The Denver Post
July 23, 2004 Friday
Dark advice for troubled swindler
By Al Lewis
Denver Post Staff Columnist
Whatever prison sentence convicted financial schemer Will Hoover gets today, it won't be enough for some people.
Some people want him dead.
At least one of Hoover's top executives advised him to commit suicide.
Why? Because Hoover had more than $13 million in life insurance - enough to pay back most of the money he's been convicted of stealing in a Ponzi scheme.
"Everyone would be better off if Will Hoover were in a box," explained Steve Boyd, a former senior vice president of The Will Hoover Co.
Hoover, convicted June 3 on 44 felony counts of theft, securities fraud and racketeering, will be sentenced today at 1:30 p.m. He's filed bankruptcy but has vowed to repay his victims. To Boyd, a Wharton MBA, a self-directed exit is the only way Hoover can do it.
Hoover and his family would be spared the humiliation of a long prison sentence. Hoover's wife and children would be secure. And Hoover's clients would recover most of their money.
Call Boyd callous, but he's not alone.
"It certainly is acknowledged by a number of people that him killing himself would solve the problem," said John Moore, a former attorney for Hoover who has dealt with Hoover's investors.
In the waning weeks of 2002, as Hoover was under investigation, Moore, Boyd and Hoover met in Moore's office.
According to Hoover, Boyd began the chat: "'Will, you are not going to be able to pay your creditors back.' " From there, Boyd advocated a deadly plan that could reap millions in insurance benefits, Hoover said.
Under Colorado law, suicide clauses in insurance policies expire in a year. No one who knew of the plan believed it would be a crime. Hoover's policies were beyond the contestable period.
"This was the shock of my life," Hoover said. "These were my top two guys."
Moore was one of Hoover's best friends and the trustee of Hoover's life insurance trust. If Hoover died, Moore would control the insurance payoff, according to trust documents.
"John Moore didn't say much in that meeting, but he was nodding his head," Hoover said.
Moore said he did not advocate Hoover's suicide.

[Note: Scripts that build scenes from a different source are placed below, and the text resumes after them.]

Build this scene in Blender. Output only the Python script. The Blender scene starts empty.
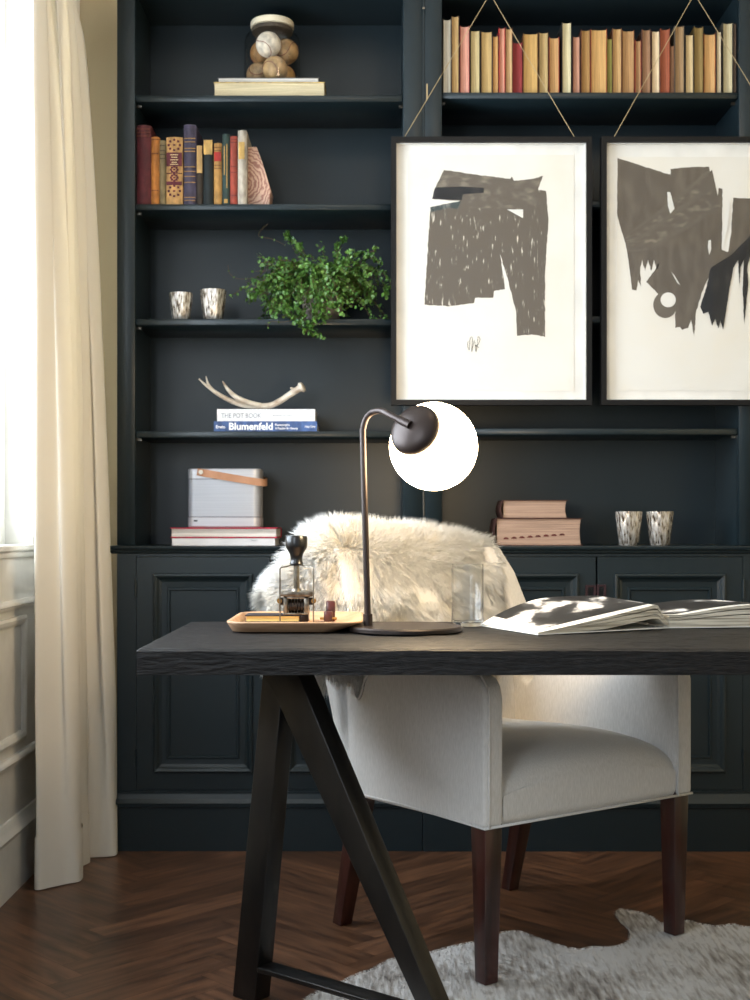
import bpy, math, random
from mathutils import Vector, noise, Matrix
random.seed(7)
C = bpy.context.scene.collection
PI = math.pi
F = 1280.0          # focal length in pixels of the 750x1000 frame
HY = 528.0          # horizon row
HC = 1.0            # eye height

def X(px, Y): return (px - 375.0) * Y / F
def H(py, Y): return HC + (HY - py) * Y / F
def P(px, py, Y): return Vector((X(px, Y), Y, H(py, Y)))

def lin(c):
    def f(v):
        v /= 255.0
        return v / 12.92 if v <= 0.04045 else ((v + 0.055) / 1.055) ** 2.4
    return (f(c[0]), f(c[1]), f(c[2]), 1.0)

# ------------------------------------------------------------------ materials
def nt(name):
    m = bpy.data.materials.new(name); m.use_nodes = True
    t = m.node_tree; t.nodes.clear()
    out = t.nodes.new('ShaderNodeOutputMaterial')
    return m, t, out

def mat(name, c, rough=0.5, metal=0.0, c2=None, scale=(8, 8, 8), contrast=(0.35, 0.65), bump=0.0,
        bscale=None, bdist=0.002, coat=0.0, sheen=0.0, emit=0.0, emit_c=None, trans=0.0, ior=1.45, detail=4, spec=None):
    m, t, out = nt(name)
    b = t.nodes.new('ShaderNodeBsdfPrincipled')
    t.links.new(b.outputs[0], out.inputs[0])
    b.inputs['Base Color'].default_value = lin(c)
    b.inputs['Roughness'].default_value = rough
    b.inputs['Metallic'].default_value = metal
    b.inputs['Coat Weight'].default_value = coat
    b.inputs['Sheen Weight'].default_value = sheen
    b.inputs['Transmission Weight'].default_value = trans
    b.inputs['IOR'].default_value = ior
    if spec is not None: b.inputs['Specular IOR Level'].default_value = spec
    if emit:
        b.inputs['Emission Color'].default_value = lin(emit_c or c)
        b.inputs['Emission Strength'].default_value = emit
    def nz(sc):
        tc = t.nodes.new('ShaderNodeTexCoord'); mp = t.nodes.new('ShaderNodeMapping')
        mp.inputs['Scale'].default_value = sc
        n = t.nodes.new('ShaderNodeTexNoise'); n.inputs['Scale'].default_value = 1.0; n.inputs['Detail'].default_value = detail
        t.links.new(tc.outputs['Object'], mp.inputs[0]); t.links.new(mp.outputs[0], n.inputs['Vector'])
        return n
    if c2 is None and not bump:
        c2 = tuple(max(0, v * 0.93) for v in c)
    if c2 is not None:
        n = nz(scale); r = t.nodes.new('ShaderNodeValToRGB')
        r.color_ramp.elements[0].position = contrast[0]; r.color_ramp.elements[0].color = lin(c)
        r.color_ramp.elements[1].position = contrast[1]; r.color_ramp.elements[1].color = lin(c2)
        t.links.new(n.outputs[0], r.inputs[0]); t.links.new(r.outputs[0], b.inputs['Base Color'])
    if bump:
        n = nz(bscale or scale); bp = t.nodes.new('ShaderNodeBump')
        bp.inputs['Strength'].default_value = bump; bp.inputs['Distance'].default_value = bdist
        t.links.new(n.outputs[0], bp.inputs['Height']); t.links.new(bp.outputs[0], b.inputs['Normal'])
    return m

_mc = {}
def cm(kind, c, **k):
    key = (kind, c)
    if key not in _mc: _mc[key] = mat('%s_%d_%d_%d' % ((kind,) + c), c, **k)
    return _mc[key]
def cloth_cover(c): return cm('cover', c, rough=0.7, c2=tuple(int(v * 0.72) for v in c), scale=(60, 60, 25), bump=0.3, bscale=(500, 500, 500), bdist=0.0004)
def pages(c, axis='x'):
    g_ = (c[0] + c[1] + c[2]) / 3; c = tuple(int((v * 0.85 + g_ * 0.15) * 0.95) for v in c)
    s = (900, 6, 9) if axis == 'x' else (7, 7, 900)
    return cm('pages_' + axis, c, rough=0.85, c2=tuple(int(v * 0.80) for v in c), scale=s, contrast=(0.4, 0.62), bump=0.4, bdist=0.0005)

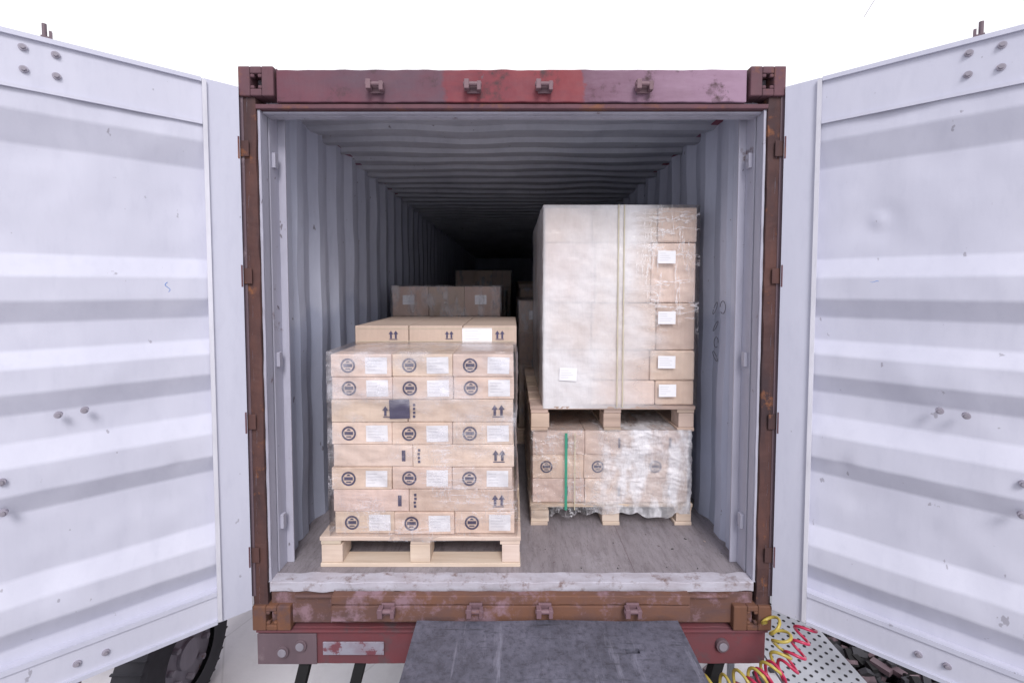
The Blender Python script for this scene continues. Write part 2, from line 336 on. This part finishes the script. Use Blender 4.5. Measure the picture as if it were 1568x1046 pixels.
# doors -----------------------------------------------------------------
def door(nm,s,ang):
    T0,T1=-1.50,.885; W=1.165
    b=MB()
    b.box(0,.125,0,.05,T0,T1,'doorstrip')
    b.box(.118,.134,-.012,-.0005,T0+.01,T1-.01,'gasket')
    b.box(W-.1,W,0,.05,T0,T1,'doorstrip')
    b.box(.1255,W-.1005,.002,.05,.70,T1-.001,'door')
    b.box(.135,W-.1005,-.010,.0015,T1-.018,T1-.001,'doorstrip')
    b.box(.135,W-.1005,-.006,.0015,.690,.703,'door')
    b.box(.1255,W-.1005,.002,.05,T0+.001,-1.36,'door')
    b.box(.135,W-.1005,-.010,.0015,T0+.001,T0+.018,'doorstrip')
    b.box(.135,W-.1005,-.006,.0015,-1.372,-1.352,'doorstrip')
    P=[(.70,0),(.62,0),(.51,1),(.12,1),(.04,0),(-.05,0),(-.13,1),(-.23,1),(-.29,0),(-.38,0),(-.46,1),(-.56,1),(-.64,0),(-.74,0),(-.82,1),(-1.06,1),(-1.14,0),(-1.23,0),(-1.31,1),(-1.36,1)]
    P=[(z,.006+.040*d) for z,d in P]
    nU=64; us=[.1255+(W-.1005-.1255)*i/nU for i in range(nU+1)]
    fz=[]
    for (za,ya),(zc,yc) in zip(P[:-1],P[1:]):
        D=abs(za-zc); ts=[0,.008/D]; n=max(1,int(D/.022))
        ts+=[i/n for i in range(1,n) if .014<i/n*D<D-.014]+[1-.008/D]
        for t in ts: fz.append((za+(zc-za)*t,ya+(yc-ya)*t))
    fz.append(P[-1])
    def dd(u,z):
        v=.008*noise.noise(Vector((u*4,z*4,s*3)))+.003*noise.noise(Vector((u*11,z*11,s*7)))
        if s>0:
            r=math.hypot(u-.335,z-.27); v-= .016*math.exp(-(r/.028)**2)-.012*math.exp(-(r/.07)**2)
        r=math.hypot(u-.66,z+1.1); v+=.012*math.exp(-(r/.07)**2)
        for (a,c_,h,w_) in ((.3,-.9,.006,.05),(.75,.2,.006,.06),(.45,-.35,-.005,.04),(.25,-.75,.006,.03)):
            r=math.hypot(u-a,z-c_); v+=h*math.exp(-(r/w_)**2)
        return v
    p=MB()
    for (za,ya),(zc,yc) in zip(fz[:-1],fz[1:]):
        for u0,u1 in zip(us[:-1],us[1:]):
            p.face([(u0,ya+dd(u0,za),za),(u1,ya+dd(u1,za),za),(u1,yc+dd(u1,zc),zc),(u0,yc+dd(u0,zc),zc)],'door')
    b.box(.126,W-.101,.062,.066,T0+.02,T1-.02,'red')
    for u,z in ((.565,.835),(.645,.835),(.565,.760),(.645,.760),(.60,-.47),(.53,-.465),(.745,-.68),(.745,-.79),(.50,-1.43),(.58,-1.43),
                (.92,.83),(.99,.83),(.92,-.46),(.99,-.46)):
        b.cyl((u,.012,z),(0,-1,0),.012,.016,'rivet',14); b.cyl((u,-.004,z),(0,-1,0),.007,.007,'grey',8)
    for u in (.60,.96):
        b.cyl((u,.088,T0-.03),(0,0,1),.016,T1-T0+.06,'grey')
        b.cyl((u,.088,T1+.03),(0,0,1),.007,.055,'dgrey')
        b.box(u-.020,u+.010,.080,.096,T1+.030,T1+.040,'dgrey'); b.box(u-.020,u-.012,.080,.096,T1+.040,T1+.062,'dgrey')
        b.box(u-.022,u+.016,.066,.10,T0-.06,T0-.03,'lock')
        for z in (.8,.1,-.6,-1.3): b.box(u-.04,u+.04,.0665,.075,z-.03,z+.03,'grey')
    for z in (.62,.05,-.62,-1.25): b.box(-.02,.12,.0505,.066,z-.04,z+.04,'cast')
    ca,sa=math.cos(ang),math.sin(ang)
    tf=Matrix(((s*ca,s*sa*1.0,0,s*1.212),(-sa,ca,0,-.022),(0,0,1,0),(0,0,0,1)))
    b.obj(nm,con,tf=tf); p.obj(nm+'_corrugated_panel',con,tf=tf,smooth=True,merge=True)
    g_=MB(); g_.box(*sorted((s*1.205,s*1.235)),-.004,.05,T0+.05,T1-.02,'dgrey'); g_.obj(nm+'_hinge_seal',con)
    return tf
tfL=door('door_left',-1,R(40)); tfR=door('door_right',1,R(41.5))

def tube(name,pts,r,k,parent=None,cyc=False,res=6):
    cu=bpy.data.curves.new(name,'CURVE'); cu.dimensions='3D'; cu.bevel_depth=r; cu.bevel_resolution=3
    sp=cu.splines.new('POLY'); sp.points.add(len(pts)-1)
    for p,q in zip(sp.points,pts): p.co=(q[0],q[1],q[2]+EYE,1)
    sp.use_smooth=True; sp.use_cyclic_u=cyc
    cu.materials.append(M[k]); o=bpy.data.objects.new(name,cu); C.objects.link(o)
    if parent: o.parent=parent
    return o
for i,(yc,zc,w,h) in enumerate(((.38,-.11,.03,.035),(.47,-.12,.028,.035),(.46,-.22,.03,.03),(.45,-.31,.025,.03),(.46,-.39,.03,.025))):
    pts=[(1.148,yc+w*math.cos(a*.55+i),zc+h*math.sin(a*.55)) for a in range(11+i%3)]
    tube('wall_marker_%d'%i,pts,.0018,'marker',con)
def dpt(tf,u,z,y=-.0): v=tf@Vector((u,y,z)); return (v.x,v.y,v.z)
tube('door_marker_1',[dpt(tfR,.30+.04*t,.022+.003*math.sin(t*9),.006) for t in [i/6 for i in range(7)]],.0018,'blue',con)
tube('door_marker_3',[dpt(tfL,.27+.008*math.sin(t*6),.02-.04*t,.006) for t in [i/8 for i in range(9)]],.0015,'blue',con)

# ---------------------------------------------------------------- pallets and loads
def pallet(x0,y0,z0,w,d,h,k='wood',bottom=True):
    e=empty('wooden_pallet'); b=MB(); rc=lambda:(lambda v:(v,v*random.uniform(.95,1),v*random.uniform(.9,1)))(random.uniform(.82,1.08))
    t=.020; x1=x0+w
    n=7; gap=.03; bw=(d-gap*(n-1))/n
    for i in range(n): b.box(x0,x1,y0+i*(bw+gap),y0+i*(bw+gap)+bw,z0+h-t,z0+h,k,rc())
    for xx in (x0+.004,(x0+x1)/2-.05,x1-.104): b.box(xx,xx+.10,y0+.004,y0+d-.004,z0+h-2*t-.001,z0+h-t-.001,k,rc())
    for xx,ww in ((x0+.006,.105),((x0+x1)/2-.052,.10),(x1-.094,.088)):
        for yy in (y0+.006,y0+d/2-.06,y0+d-.13): b.box(xx,xx+ww,yy,yy+.12,z0+t+.001,z0+h-2*t-.002,k,rc())
    if bottom:
        for yy in (y0,y0+d/2-.05,y0+d-.1): b.box(x0+.002,x1-.002,yy,yy+.1,z0,z0+t,k,rc())
    else:
        for xx in (x0+.004,(x0+x1)/2-.05,x1-.104): b.box(xx,xx+.1,y0+.002,y0+d-.002,z0,z0+t,k,rc())
    b.obj('pallet_boards',e,bev=.003); return e
def cc(v=.08):
    a=random.uniform(1-v,1+v); return (a,a*random.uniform(.97,1.01),a*random.uniform(.94,1.03))
def ring(b,x,y,z,r,k='black',n=24,w=.25):
    for j in range(n):
        a0,a1=2*math.pi*j/n,2*math.pi*(j+1)/n
        b.face([(x+r*math.cos(a0),y,z+r*math.sin(a0)),(x+r*math.cos(a1),y,z+r*math.sin(a1)),(x+r*(1-w)*math.cos(a1),y,z+r*(1-w)*math.sin(a1)),(x+r*(1-w)*math.cos(a0),y,z+r*(1-w)*math.sin(a0))],k)
    b.face([(x-r*.6,y,z-r*.2),(x+r*.6,y,z-r*.2),(x+r*.6,y,z+r*.25),(x-r*.6,y,z+r*.25)],k)
    b.face([(x-r*.35,y,z-r*.55),(x+r*.35,y,z-r*.55),(x+r*.35,y,z-r*.38),(x-r*.35,y,z-r*.38)],k)
    b.face([(x-r*.3,y,z+r*.4),(x+r*.3,y,z+r*.4),(x+r*.1,y,z+r*.62),(x-r*.1,y,z+r*.62)],k)
def rect(b,x,y,z,w,h,k='label',a=0):
    c,s_=math.cos(a),math.sin(a)
    b.face([(x+c*dx-s_*dz,y,z+s_*dx+c*dz) for dx,dz in ((-w/2,-h/2),(w/2,-h/2),(w/2,h/2),(-w/2,h/2))],k)
def label(b,x,y,z,w,h,a=0):
    rect(b,x,y,z,w,h,'label',a)
    for i in range(4):
        ww=w*random.uniform(.35,.75); rect(b,x-w*.42+ww/2,y-.0006,z+h*(.3-.18*i),ww,h*.035,'lprint',0)
def arrow(b,x,y,z,s):
    for dx in (-.28,.28):
        b.face([(x+(dx-.11)*s,y,z-.4*s),(x+(dx+.11)*s,y,z-.4*s),(x+(dx+.11)*s,y,z+.1*s),(x+(dx-.11)*s,y,z+.1*s)],'black')
        b.face([(x+(dx-.27)*s,y,z+.1*s),(x+(dx+.27)*s,y,z+.1*s),(x+dx*s,y,z+.5*s)],'black')
    rect(b,x,y,z-.5*s,.95*s,.08*s,'black')
def filmshell(name,parent,k,x0,x1,y0,y1,z0,z1,off=.008,amp=.006,nx=60,nz=70,sd=0,ragged=0.0,top=True):
    vs=[];fs=[]
    path=[]
    ny=24
    for i in range(ny): path.append((x0-off,y1-(y1-y0+off)*i/ny,(-1,0)))
    for i in range(nx): path.append((x0-off+(x1-x0+2*off)*i/nx,y0-off,(0,-1)))
    for i in range(ny+1): path.append((x1+off,y0-off+(y1-y0+off)*i/ny,(1,0)))
    for j in range(nz+1):
        for i,(x,y,nn) in enumerate(path):
            z=z0+(z1+off-z0)*j/nz
            if j==0 and ragged: z-=ragged*abs(noise.noise(Vector((x*9,y*9,sd))))*2
            q=Vector((x*3+sd,y*3,z*7+x*2.5)); d=amp*(noise.noise(q)+.7*noise.noise(q*2.7)+.5*abs(noise.noise(q*6))*2)
            d=max(d,-off*.6)
            vs.append((x+nn[0]*d,y+nn[1]*d,z))
    n=len(path)
    for j in range(nz):
        for i in range(n-1): fs.append((j*n+i,j*n+i+1,(j+1)*n+i+1,(j+1)*n+i))
    b=MB(); b.v=vs; b.f=fs; b.m(k); b.mi=[0]*len(fs); b.col=[(1,1,1)]*len(fs)
    if top:
        b.face([(x0-off,y0-off,z1+off+.001),(x1+off,y0-off,z1+off+.001),(x1+off,y1,z1+off+.001),(x0-off,y1,z1+off+.001)],k)
    return b.obj(name,parent,smooth=True)

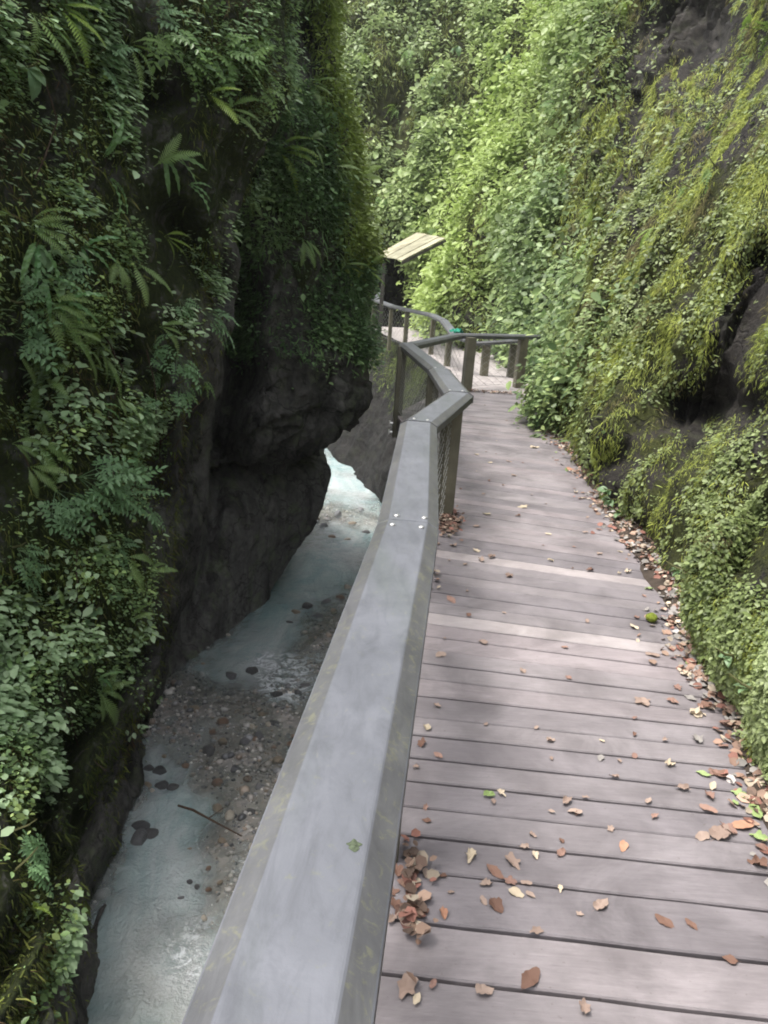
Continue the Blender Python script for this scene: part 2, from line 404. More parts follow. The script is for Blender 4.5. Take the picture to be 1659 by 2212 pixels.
def mossA(x, y, P, N):
    d = barkA(x, y)
    wband = np.interp(y, [400, 700, 900, 1300, 1480, 1700, 2212], [10, 60, 105, 75, 60, 75, 85])
    m = np.clip((d-wband)/40, -.5, .55)
    return np.where(y < 420, .6, m+.1)
LA = finish_wall('cliff', P, dispA, mossA, M_rockL, 'dark fern-covered cliff filling the left side, nearest the camera', feats=featsA)

# --- second left cliff, further up the gorge
def rB(py, e, ye=10.6, d=0):
    return (py, [(360, 9.0+d), (520, 9.4+d), (650, 9.8+d), (e, ye+d), (e-50, 13.5+d)])
rowsB = [rB(-300, 680), rB(0, 688), rB(100, 698), rB(200, 704), rB(300, 730), rB(380, 750), rB(500, 756), rB(640, 758), rB(700, 764), rB(780, 770),
 rB(860, 752), (920, [(430, 9.2), (520, 9.5), (620, 9.8), (712, 10.5), (680, 13)]),
 (950, [(430, 9.3), (530, 9.6), (620, 9.9), ((692, 940), 10.6), ((670, 940), 13)]),
 (962, [(430, 9.7), (530, 10.0), (620, 10.3), ((690, 948), 11.2), ((668, 948), 13)]),
 (955, [(430, 12), (530, 12.2), (620, 12.5), ((680, 940), 13), ((660, 940), 14)])]
g = resample_rows(rowsB, 300, 460); P = smooth(PY(g[..., 0], g[..., 1], g[..., 2]), 3)
def dispB(P, N):
    blk = np.abs(((P[..., 2]*1.5+fbm(P*.8, 2, 3)*.8) % 1)-.5)
    low = np.clip((1.0-P[..., 2])/1.0, 0, 1)
    return .22*ridged(P*np.array([.9, .9, .7]), 4, 21)+.10*fbm(P*3, 4, 8)+low*(.05*np.minimum(blk*5, 1)+.16*np.round(2.2*fbm(P*np.array([1.6, 1.6, 2.2])+fbm(P*3, 2, 6)[..., None]*.25, 2, 4))/1.5)+.05*fbm(P*6, 4, 2)+low*.05*ridged(P*5, 3, 12)
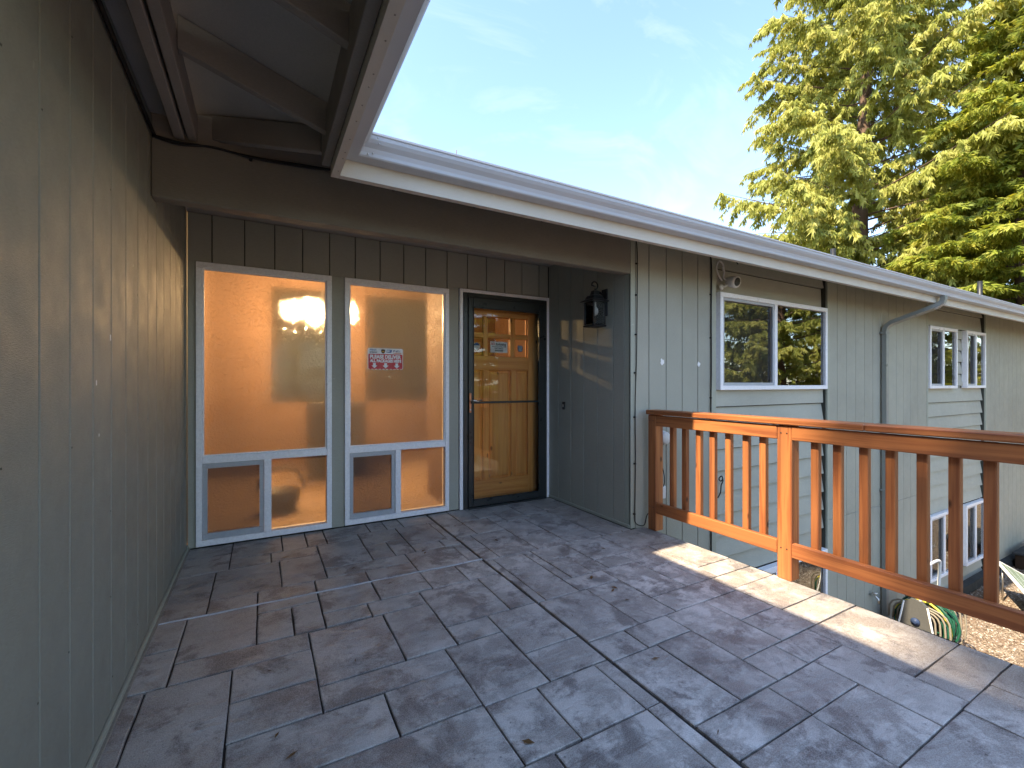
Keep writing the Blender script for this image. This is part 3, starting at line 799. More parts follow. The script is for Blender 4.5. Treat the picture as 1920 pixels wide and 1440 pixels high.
# real openings: the core is replaced by pieces round the lites
fd.data = bpy.data.meshes.new('front_door'); 
bmx = bmesh.new()
core = [(1.712, 2.698, .02, 2.06)]
for a in lx:
    for b in lz: core = subtract(core, (a[0], a[1], b[0], b[1]))
for (a, b, c, d) in core:
    r = bmesh.ops.create_cube(bmx, size=1)['verts']
    bmesh.ops.scale(bmx, vec=(b - a, .015, d - c), verts=r)
    bmesh.ops.translate(bmx, vec=((a + b) / 2 - 2.205, 0, (c + d) / 2 - 1.04), verts=r)
bmx.to_mesh(fd.data); bmx.free(); fd.data.materials.append(M['pine_z'])
for a, b in ((1.712, 1.86), (2.55, 2.698)): box('stile', a, b, YD, YD + .0245, .02, 2.06, M['pine_z'], fd, .003)
for z0, z1 in ((.02, .245), (1.385, 1.53), (1.945, 2.06)): box('rail', 1.8605, 2.5495, YD + .0005, YD + .0245, z0, z1, M['pine_x'], fd, .003)
for a, b in ((2.0105, 2.0645), (2.3305, 2.3845)):
    box('muntin', a, b, YD + .001, YD + .0245, 1.5305, 1.9445, M['pine_z'], fd, .003)
for a, b in ((1.861, 2.010), (2.065, 2.330), (2.385, 2.549)):
    box('muntin', a, b, YD + .002, YD + .0245, 1.7225, 1.7725, M['pine_x'], fd, .003)
for a, b in ((2.006, 2.0745), (2.3355, 2.3995)): box('mullion', a, b, YD + .001, YD + .0245, .2455, 1.3845, M['pine_z'], fd, .003)
for (a, b) in px:
    z0, z1 = .2465, 1.3835; i1, i2 = .010, .034
    ys_ = (YD + .021, YD + .012)
    vs = []
    for ins, yy in ((0.0, YD + .010), (i1, YD + .021), (i2, YD + .007), (i2 + .004, YD + .005)):
        vs += [(a + ins, yy, z0 + ins), (b - ins, yy, z0 + ins), (b - ins, yy, z1 - ins), (a + ins, yy, z1 - ins)]
    fs = [(k * 4 + i, k * 4 + (i + 1) % 4, k * 4 + 4 + (i + 1) % 4, k * 4 + 4 + i) for k in range(3) for i in range(4)] + [(12, 13, 14, 15)]
    poly('panel', vs, fs, M['pine_z'], fd)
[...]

He said he merely acknowledged growing concerns that Hoover might take his life.
"We wanted to assure him that if something happened, Steve and I would do everything we could to make sure that ... his family would be OK," Moore said.
Moore said Boyd had a later discussion with Hoover in which Boyd suggested that Hoover take his own life. Boyd told me he believed Hoover was planning to clear his balance sheet in this manner anyway. He doesn't hate Hoover. It's just that Hoover had narrowed his own choices to prison, life on the run or a casket.
"I thought it was a better idea than leaving everyone else high and dry," Boyd said.
Many of Hoover's victims were financially unsophisticated folks who trusted him, like Nancy Moseley, who lost her $1.5 million lottery winnings to Hoover.
"White-collar crime is just as bad as rape and murder," she wrote me after Hoover's conviction. "I want him to die a lonely old man in prison!"
Hoover said he's received 12 anonymous death threats: "The common thread through all of them is: 'You need to do the right thing. ... You need to kill yourself. And if you don't, we will."
On Monday, Moore argued before Bankruptcy Judge Bruce Campbell that Hoover's life insurance should be kept in force. Campbell, however, ruled that Hoover's two bankruptcy estates will no longer make the hefty payments to maintain Hoover's policies.
Those policies would now yield $8.5 million in benefits, and they may soon lapse. Moore said he is trying to organize creditors to pay the premiums.
Hoover, 52, has been under a lot of stress, prison won't add to his life, and if he dies, creditors get paid, Moore said.
"Under the circumstances, it's prudent to keep the insurance," Moore said.
Said Hoover: "They are making a market out of my life."